Desde o início dos conflitos, no dia 15 de março, quando a precarização das relações trabalhistas provou uma revolta em Jirau e culminou com um quebra-quebra que fechou a usina, a CUT dialogou com a sociedade para expor a situação dos operários e unificar a mobilização por melhores condições de trabalho, seja em atividades como encontros na Assembleia Legistativa de Rondônia, seja acompanhando a visita do ministro do Trabalho, Carlos Luppi, aos canteiros de obras para contar a história que ele não ouviria dos empresários.

A ideia de fortalecer a unidade, porém, muitas vezes esbarra em ações do próprio ministério, como a concessão de registros que dividem o setor entre construção pesada e civil, alerta Vagner. “Não concordamos em fragmentar, mas sim em fortalecer a base para que tenha mais força no momento de dialogar com as grandes empreiteiras”, afirma.

Diálogo, aliás, que sempre faltou nos contatos com os consórcios e gerou a greve de 10 dias em Santo Antônio por conta do tratamento diferenciado oferecido para empregados do alto escalão  e para os operários. Enquanto os primeiros chegavam ao local de ônibus, os outros eram obrigados a seguir a pé por uma escada até o local da obra.

Um novo modelo
Para o dirigente, é preciso mudar ainda o processo de construção das usinas para que os erros cometidos em Jirau e Santo Antônio não se repitam em outras obras do PAC (Programa de Aceleração do Crescimento). “Não é possível reunir 20 mil trabalhadores de uma só vez para concluir o mais rápido possível a obra, por conta da falta de estrutura que as empresas impõem e pelo impacto social que proporcionam às cidades vizinhas. A aceleração do crescimento que o governo deseja para colocar o empreendimento de pé logo e que o empreiteiro quer para o retorno rápido do lucro acaba prejudicando seriamente os operários”, afirma.

Nos últimos dias, a reportagem do Portal da CUT esteve em Rondônia e conheceu as dificuldades que a construção de Jirau trouxe ao distrito de Jaci-Paraná, localizado ao lado da usina. O inchaço populacional, sem o investimento na oferta de serviços públicos, afetou a qualidade da educação, da saúde, da segurança e alavancou a exploração sexual no local. Clique aqui para ler a reportagem publicada em nosso site.

Da terceirização ao cheque sem fundo
Segundo o secretário, também é necessário que a contratação da mão-de-obra ocorra pelo Sine (Sistema Nacional de Emprego), porém, sempre acompanhada pelo sindicato. “Além de substituir o agenciador no processo de seleção, também é preciso fiscalizar a contratação pelo próprio órgão do governo, porque detectamos casos em que os operários eram trazidos de outro estado, fichados pelo Sine em Porto Velho e ingressavam como se fossem da região. Dessa forma, perdiam o direito à baixada e só podiam retornar para casa durante as férias, diminuindo os custos da empresa com transporte e aumentando o período em que estavam à disposição para trabalhar”, explica ele.

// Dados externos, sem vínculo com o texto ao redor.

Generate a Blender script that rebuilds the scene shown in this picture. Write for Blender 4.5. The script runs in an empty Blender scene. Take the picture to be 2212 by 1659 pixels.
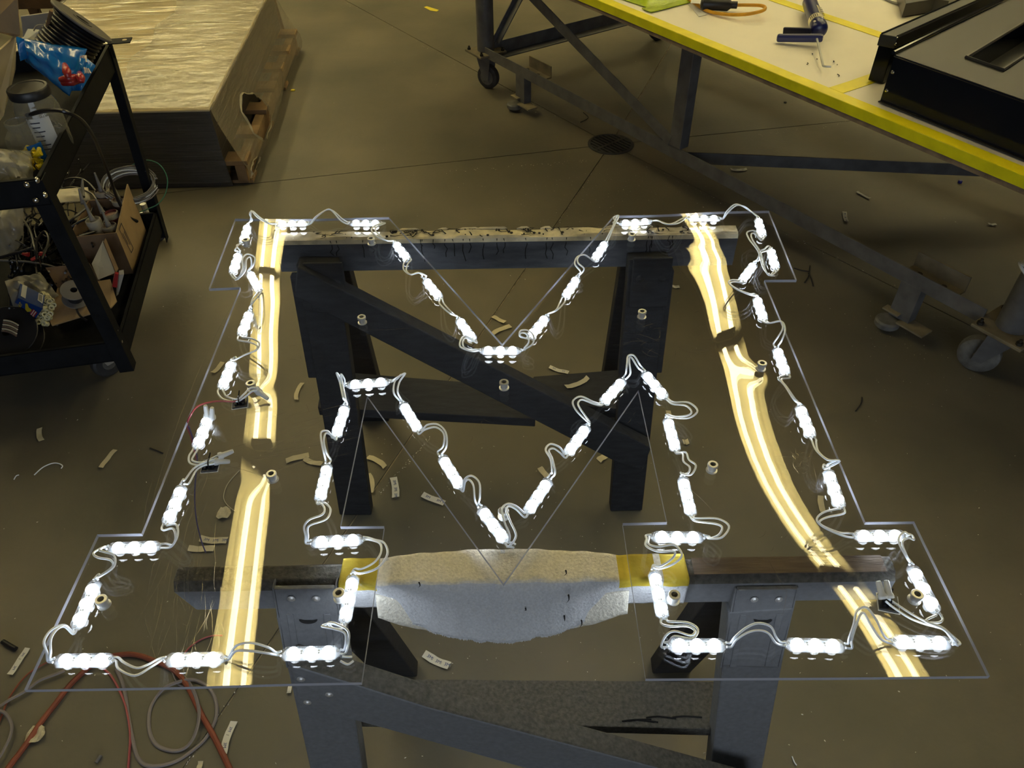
import bpy, bmesh, math, random
from mathutils import Vector, Matrix, Quaternion
V=Vector
random.seed(7)
C=bpy.context.scene.collection
S=bpy.context.scene
# ------------------------------------------------------------------ camera, world, exposure
FPX,CX,CY,CAMH=1660.0,1106.0,829.5,1.70
PITCH,ROLL=math.radians(42.7),0.015
_F=V((0,math.cos(PITCH),-math.sin(PITCH))); _R0=V((1,0,0)); _U0=V((0,math.sin(PITCH),math.cos(PITCH)))
_R=_R0*math.cos(ROLL)-_U0*math.sin(ROLL); _U=_U0*math.cos(ROLL)+_R0*math.sin(ROLL)
CAM=V((0,0,CAMH))
cam=bpy.data.cameras.new('camera'); camo=bpy.data.objects.new('camera',cam); C.objects.link(camo)
cam.sensor_fit='HORIZONTAL'; cam.sensor_width=36.0; cam.lens=36.0*FPX/2212.0
cam.clip_start=0.02; cam.clip_end=100
m=Matrix((_R,_U,-_F)).transposed().to_4x4(); m.translation=CAM; camo.matrix_world=m
S.camera=camo
S.view_settings.view_transform='Standard'; S.view_settings.look='None'
S.view_settings.exposure=0.0; S.view_settings.gamma=1.0; S.view_settings.use_curve_mapping=False
w=bpy.data.worlds.new('world'); S.world=w; w.use_nodes=True
w.node_tree.nodes['Background'].inputs[0].default_value=(1.0,0.85,0.55,1); w.node_tree.nodes['Background'].inputs[1].default_value=0.02
S.cycles.max_bounces=10; S.cycles.transparent_max_bounces=24; S.cycles.use_denoising=True
S.cycles.caustics_reflective=False; S.cycles.caustics_refractive=False
S.cycles.sample_clamp_indirect=80.0
LED_POWER=25.0        # emission of one LED lens
LED_FILL=0.20          # watts of an added downward spot under each module, lighting the sawhorses
TUBE_POWER=21.0        # emission of one fluorescent tube
TUBE_COL=(1.0,0.89,0.54); LED_COL=(0.80,0.90,1.0)
dl=bpy.data.lights.new('assumed_door_fill','AREA'); dl.shape='RECTANGLE'; dl.size=4.0; dl.size_y=3.2; dl.energy=75; dl.color=(0.78,0.88,1.0)
dlo=bpy.data.objects.new('assumed_door_fill',dl); C.objects.link(dlo); dlo.location=(0.3,-4.35,1.75); dlo.rotation_euler=(math.radians(90),0,0)   # cool fill from an assumed doorway out of view, added to light camera-facing surfaces
def ray(u,v): return _F+_R*((u-CX)/FPX)-_U*((v-CY)/FPX)
def U(u,v,z):               # the world point at height z that stands where the photograph shows (u,v)
    d=ray(u,v); return CAM+d*((z-CAMH)/d.z)
def UY(u,v,y):
    d=ray(u,v); return CAM+d*(y/d.y)
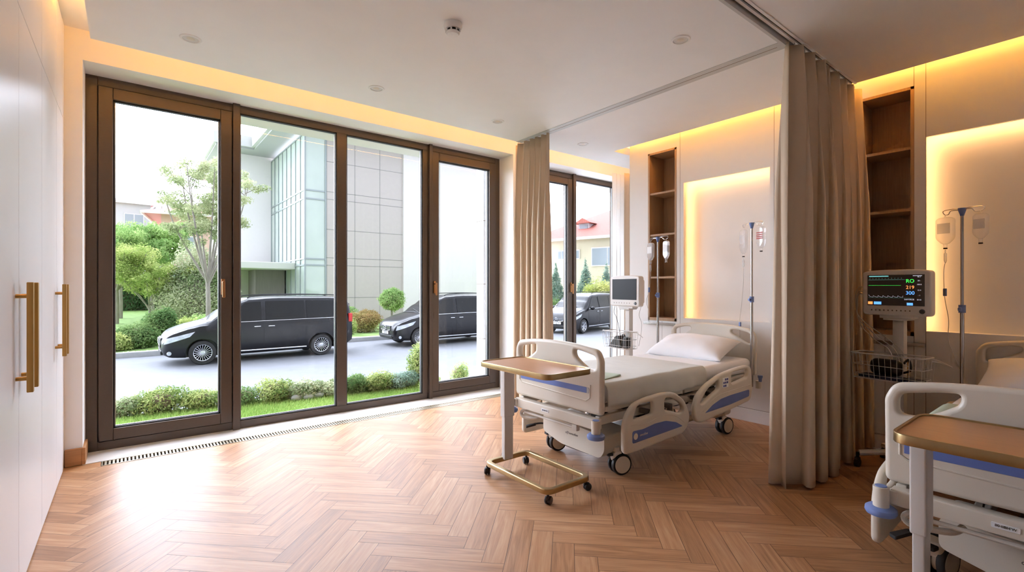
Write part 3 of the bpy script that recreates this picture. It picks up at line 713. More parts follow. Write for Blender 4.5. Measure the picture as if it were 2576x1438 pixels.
    for sy in (-1, 1):
        for k, (o_, c1, c2, b, g, fl) in enumerate(((FR, FC1, FC2, FB, FG, 1), (HR, HC1, HC2, HB, HG, 0))):
            rl_ = side_rail(t, o_, c1, c2, b, sy * .525, sy, logo=bool(fl), groove=g, panel=not fl)
            if sy > 0: rl_.location.z = -.10
    for (x, y, yw) in ((.30, -.33, -.35), (.30, .33, -.25), (1.84, -.31, -.15), (1.84, .31, -.4)): caster(t, x, y, .20, yaw=yw)
    for (x, y) in ((.30, -.33), (.30, .33), (1.84, -.31), (1.84, .31)): pass
    MB().tube(catmull([(.27, .28, .20), (.22, .36, .23), (.16, .41, .225)], 5), .008, 8).prism(roundpoly([(-.02, 0), (.02, 0), (.026, .09), (-.026, .09)], .01, 3), lambda u, v, w: Vector((.17 - v * .7 + u * .5, .40 + v * .6 + u * .6, .225 + w - v * .25)), -.008, .008).build('foot_pedal', 'rubber', t)
    return t
bed = make_bed('hospital_bed', 'cream adjustable hospital bed by the window with both blue-inlaid side rails in view', (2.47, 2.61, 0))
bed2 = copy_tree(bed); bed2.location = (2.66, .205, 0); bed2['label'] = 'cream hospital bed cut off by the right edge, beyond the divider curtain'

def mattress(label, loc):
    def fn(u, v):
        pass
    bm = MB(); bm.box(.065, -.43, .548, 2.165, .43, .68, .045, 4)
    bmesh.ops.subdivide_edges(bm.bm, edges=[e for e in bm.bm.edges if e.calc_length() > .3], cuts=14, use_grid_fill=True)
    for v in bm.bm.verts:
        if v.co.z > .6: v.co.z += .006 * NZ(v.co.x * 3, v.co.y * 3, loc[1])
    o = bm.build('mattress', 'sheet', None, 60); o.location = loc
    tag(o, label, 'mattress', 'white sheeted mattresses'); return o
mattress('white sheeted mattress on the bed by the window, head end bare above the grey blanket', (2.47, 2.61, 0))
mattress('white sheeted mattress on the right-hand bed in the dim bay', (2.66, .205, 0))

def drape(name, label, cat, loc, x0, x1, m, seed, drop0=.13, drop1=.15, zt=.690, group=None, foot=True, skew=0.0):
    hw = .437; n = 90; mm = 64
    def fn(u, v):
        xx = lerp(x0, x1, u); tot = 2 * hw + drop0 + drop1; s = v * tot - drop0   # s in [-drop0, 2hw+drop1]
        rad = .035
        if s < rad:
            if s > 0: a = (rad - s) / rad * PI / 2; y = -hw + rad - rad * math.sin(a) ; z = zt - rad * (1 - math.cos(a))
            else: y = -hw - .004; z = zt - rad + s
            if s <= 0: k = min(1, -s / .1); y -= k * (.014 * (1 + NZ(xx * 7, seed)) + .010 * math.sin(xx * 21 + seed + NZ(xx * 4, 3) * 4)); z += .012 * k * NZ(xx * 4, seed + 2)
        elif s > 2 * hw - rad:
            q = s - (2 * hw - rad)
            if q < rad: a = q / rad * PI / 2; y = hw - rad + rad * math.sin(a); z = zt - rad * (1 - math.cos(a))
            else: y = hw + .004; z = zt - rad - (q - rad); k = min(1, (q - rad) / .1); y += k * .014 * (1 + NZ(xx * 7, seed + 9))
        else: y = -hw + s; z = zt
        if z > zt - .002: z += .005 * NZ(xx * 5, y * 5, seed) + .004 * abs(NZ(xx * 2.2 + y * 3.1, y * 1.3 - xx, seed + 4)) + .0025 * NZ(xx * 14, y * 9, seed)
        x = xx + skew * y * u + .006 * NZ(y * 5, seed, u)
        return Vector((x, y, z))
    o = MB().grid(fn, n, mm).build(name, m, None, 180); o.location = loc
    s = o.modifiers.new('s', 'SOLIDIFY'); s.thickness = .004; s.offset = 1
    tag(o, label, cat, group); return o
drape('blanket', 'grey-beige blanket draped over the foot half of the bed by the window', 'blanket', (2.47, 2.61, 0), .075, 1.33, 'blanket', 3, .115, .16)
drape('blanket', 'pale green cover across the foot end of the right-hand bed', 'blanket', (2.66, .205, 0), .08, 1.0, 'green_cloth', 13, .10, .12)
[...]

De acordo com Vagner, o excesso de terceirização nos canteiros, onde muitos funcionários convivem com condições e salários diferentes para exercer atividades idênticas, é outro problema. Nosso site acompanhou,  por exemplo, a situação de um grupo de 80 operários que prestaram serviços pela BS Construtura, terceirizada contratada pela Enersus (Energia Sustentável do Brasil), responsável pela construção de Jirau. Uma parte não havia recebido o pagamento e a outra trazia nas mãos cheques carimbados pelo banco atestando a falta de fundos para compensá-los.

Outros critérios
A CUT defende a elaboração de um acordo nacional da construção com regras claras para o setor, semelhante ao pacto vigente para os trabalhadores da cana-de-açúcar, que também contou com a contribuição da central.

Os parâmetros do plano estão sendo discutidos em Brasília com as demais centrais, o governo federal e empresários do setor e já destacaram como prioridade a definição de termos para a intermediação e formação dos operários. A próxima reunião acontece no dia 12 de maio.

Presidente da CUT, Artur Henrique, defende que os editais para a escolha da empresa que irá gerar e explorar a energia não levem em conta apenas a tarifa, mas também as contrapartidas sociais que serão empregadas. “O leilão considera apenas o menor valor na venda da energia, mas para chegar ao preço e ainda ter lucro, o empresário opta por reduzir custos, precarizar as relações de trabalho e deixa de fazer uma série de investimentos para minimizar os impactos ocasionados nas regiões onde as usinas serão instaladas. O barateamento é importante, mas temos que discutir os custos sociais”, acredita.

Conforme destaca Vagner Freitas, é preciso rediscutir o modelo das hidrelétricas para que Belo Monte não seja uma Jirau no Pará. “É imprescindível que o desenvolvimento das comunidades locais acompanhe as grandes obras para que o crescimento do país alavanque as regiões por onde passam.”